Quien haya llegado hasta aquí con su lectura, quizá se esté preguntando entonces si son malos para la sociedad aspectos como la paridad de sexos en los cargos empresariales, el respeto por las minorías o la conservación del medio ambiente. Nadie puede negar que son objetivos que suenan muy bien: también suena fantástico que todos tengamos un chalet en la playa, y sin embargo la sociedad actual no se lo puede permitir.
En otras palabras, esos objetivos pueden ser deseables para muchas personas, pero no se debe olvidar algo que nunca olvida el análisis de teoría económica: los costes. A la gente le parece fenomenal que la mitad de una plantilla tenga que ser hombres y la otra mitad mujeres (y que me disculpen otros colectivos la simplificación en el tratamiento del género a efectos de este ejemplo). Pero, ¿cuánto están dispuestos a pagar de más por un producto con las garantías de que a lo largo de su cadena de producción se mantiene tal paridad?1
Esa es en esencia la cuestión: si de verdad la sociedad persigue estos objetivos, entonces estará dispuesta, estará dispuesto cada cliente, a arrostrar los sobrecostes que ese deseo supone. Y, de nuevo, se alinearán las metas de accionistas, empresas y clientes, ya que precisamente las empresas que mejor cumplan con esas demandas sociales, visualizadas en el precio superior que la gente está dispuesta a pagar, serán las que obtengan mayores beneficios.

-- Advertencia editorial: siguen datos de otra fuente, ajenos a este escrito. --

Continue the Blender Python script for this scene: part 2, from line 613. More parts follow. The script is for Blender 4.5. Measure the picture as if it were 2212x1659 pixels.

En resumen, si la sociedad realmente quiere alguno de los objetivos «sociales» que exigen los stakeholders, los mismos se obtendrían sin necesidad de que existiera esta siniestra figura. Entretanto, parece claro que son únicamente los stakeholders los ganadores con la RSC a costa de accionistas, clientes y sociedad en general. A nadie le extrañe, pues, que sigan apareciendo stakeholders y creciendo el ámbito de la RSC.